- **TASK REQUIREMENTS**
Locate every line in the records below that holds the word "picture" and return each one.

Records from a data collection
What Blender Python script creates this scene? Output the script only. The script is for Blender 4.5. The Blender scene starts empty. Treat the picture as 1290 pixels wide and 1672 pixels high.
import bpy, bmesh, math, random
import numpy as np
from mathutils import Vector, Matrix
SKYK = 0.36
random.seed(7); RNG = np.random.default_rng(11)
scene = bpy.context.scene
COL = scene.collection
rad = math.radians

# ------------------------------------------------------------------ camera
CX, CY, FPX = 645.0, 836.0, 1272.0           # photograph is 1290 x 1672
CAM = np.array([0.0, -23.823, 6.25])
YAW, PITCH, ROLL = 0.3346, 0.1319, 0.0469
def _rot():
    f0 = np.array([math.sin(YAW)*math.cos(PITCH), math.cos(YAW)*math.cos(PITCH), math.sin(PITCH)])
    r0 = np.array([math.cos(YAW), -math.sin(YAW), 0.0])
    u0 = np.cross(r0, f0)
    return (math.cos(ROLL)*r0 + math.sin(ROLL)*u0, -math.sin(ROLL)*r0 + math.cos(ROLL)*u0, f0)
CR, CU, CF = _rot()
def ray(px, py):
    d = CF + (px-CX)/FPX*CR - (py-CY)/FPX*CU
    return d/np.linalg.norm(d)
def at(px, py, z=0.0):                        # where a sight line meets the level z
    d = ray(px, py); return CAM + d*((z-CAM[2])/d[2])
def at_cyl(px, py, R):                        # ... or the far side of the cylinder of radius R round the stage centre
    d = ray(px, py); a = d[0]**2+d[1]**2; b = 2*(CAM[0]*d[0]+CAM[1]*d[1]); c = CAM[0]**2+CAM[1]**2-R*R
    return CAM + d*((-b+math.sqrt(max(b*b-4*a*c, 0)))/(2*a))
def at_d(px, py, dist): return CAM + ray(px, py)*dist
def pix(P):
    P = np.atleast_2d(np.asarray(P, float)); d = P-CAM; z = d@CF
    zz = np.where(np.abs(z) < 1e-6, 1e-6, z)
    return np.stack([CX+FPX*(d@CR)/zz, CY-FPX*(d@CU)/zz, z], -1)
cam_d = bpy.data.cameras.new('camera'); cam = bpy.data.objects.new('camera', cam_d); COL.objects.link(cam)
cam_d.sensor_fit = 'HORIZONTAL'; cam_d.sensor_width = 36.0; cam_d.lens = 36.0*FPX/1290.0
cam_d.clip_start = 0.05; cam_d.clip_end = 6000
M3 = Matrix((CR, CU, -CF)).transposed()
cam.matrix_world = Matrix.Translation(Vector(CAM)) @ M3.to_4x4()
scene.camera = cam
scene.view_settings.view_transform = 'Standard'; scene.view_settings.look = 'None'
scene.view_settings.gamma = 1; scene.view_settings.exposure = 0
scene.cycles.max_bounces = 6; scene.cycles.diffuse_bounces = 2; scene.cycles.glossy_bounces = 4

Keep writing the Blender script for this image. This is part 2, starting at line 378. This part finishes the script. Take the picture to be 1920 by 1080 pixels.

- **RESULT OF THIS EXERCISE**
What Blender Python script creates this scene? Output the script only. The script is for Blender 4.5. The Blender scene starts empty. Treat the picture as 1290 pixels wide and 1672 pixels high.
Keep writing the Blender script for this image. This is part 2, starting at line 378. This part finishes the script. Take the picture to be 1920 by 1080 pixels.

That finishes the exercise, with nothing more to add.